[Task directions]
In the data below, find every line that has the string "objects", and copy it.

== Source material ==

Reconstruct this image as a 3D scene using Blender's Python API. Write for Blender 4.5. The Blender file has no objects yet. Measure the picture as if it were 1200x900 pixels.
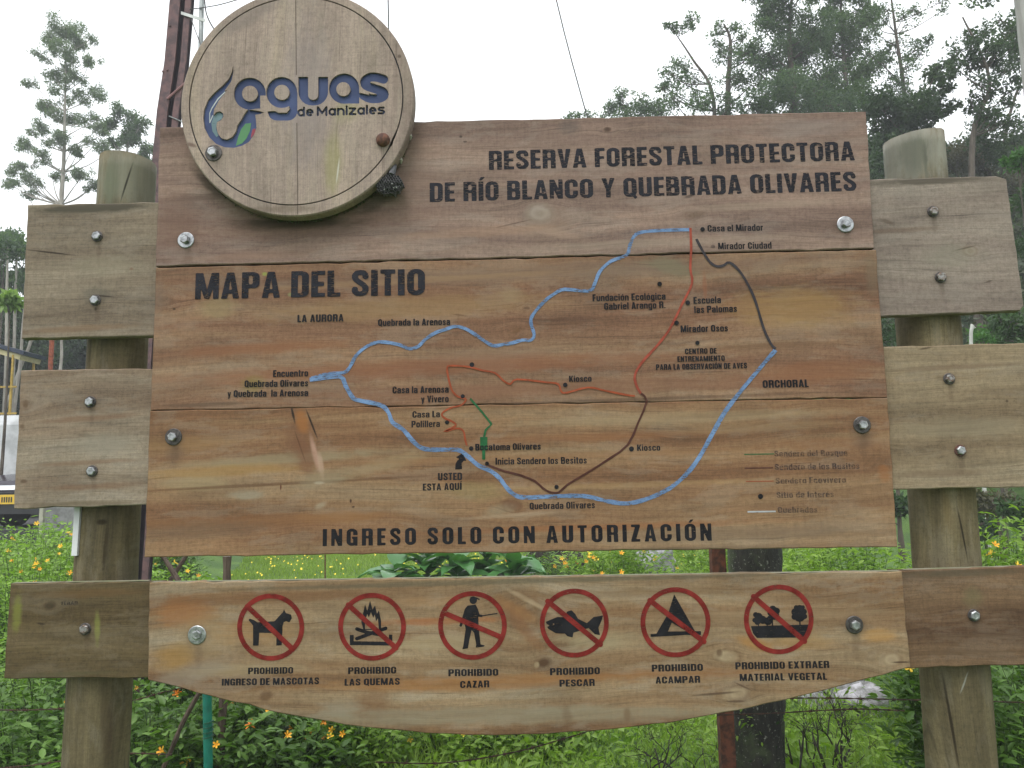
import bpy, math, random
import numpy as np
from mathutils import Vector, Matrix
random.seed(7); rng = np.random.default_rng(7)
sc = bpy.context.scene
C = sc.collection

# ------------------------------------------------------------------ camera
F0 = 924.0                                   # focal length in photo pixels (1200 wide)
PITCH, ROLL, YAW = (math.radians(a) for a in (7.168, -1.008, -1.068))
CAM = np.array([0.0, -2.5, 1.55])
def cam_axes():
    f = np.array([math.sin(YAW)*math.cos(PITCH), math.cos(YAW)*math.cos(PITCH), math.sin(PITCH)])
    r = np.array([math.cos(YAW), -math.sin(YAW), 0.0]); u = np.cross(r, f)
    return r*math.cos(ROLL)+u*math.sin(ROLL), -r*math.sin(ROLL)+u*math.cos(ROLL), f
RI, UP, FW = cam_axes()
cam = bpy.data.objects.new('camera', bpy.data.cameras.new('camera')); C.objects.link(cam)
cam.matrix_world = Matrix(((RI[0], UP[0], -FW[0], CAM[0]), (RI[1], UP[1], -FW[1], CAM[1]), (RI[2], UP[2], -FW[2], CAM[2]), (0, 0, 0, 1)))
cam.data.sensor_width = 36; cam.data.lens = F0/1200*36
cam.data.clip_start = 0.05; cam.data.clip_end = 2000
sc.camera = cam
def U(px, py, Y=0.0):
    """survey helper: the place on the upright plane y=Y seen at photo pixel (px, py)"""
    d = RI*(px-600)/F0 - UP*(py-450)/F0 + FW
    return Vector(CAM + d*(Y-CAM[1])/d[1])
def PXM(Y): return F0/(Y+2.5)

# ------------------------------------------------------------------ sky, sun, exposure
w = bpy.data.worlds.new('World'); sc.world = w; w.use_nodes = True
nt = w.node_tree; nt.nodes.clear()
sky = nt.nodes.new('ShaderNodeTexSky'); sky.sky_type = 'NISHITA'; sky.sun_disc = False
sky.sun_elevation = math.radians(58); sky.sun_rotation = math.radians(200)
sky.air_density = 1.0; sky.dust_density = 6.0; sky.ozone_density = 1.0; sky.altitude = 1800
hs = nt.nodes.new('ShaderNodeHueSaturation'); hs.inputs['Saturation'].default_value = 0.10
mx = nt.nodes.new('ShaderNodeMix'); mx.data_type = 'RGBA'; mx.inputs['Factor'].default_value = 0.7
mx.inputs[7].default_value = (11.6, 12.0, 12.4, 1)       # even cloud layer
bg = nt.nodes.new('ShaderNodeBackground'); bg.inputs['Strength'].default_value = 0.105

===

[Output for this task]
Reconstruct this image as a 3D scene using Blender's Python API. Write for Blender 4.5. The Blender file has no objects yet. Measure the picture as if it were 1200x900 pixels.
cam = bpy.data.objects.new('camera', bpy.data.cameras.new('camera')); C.objects.link(cam)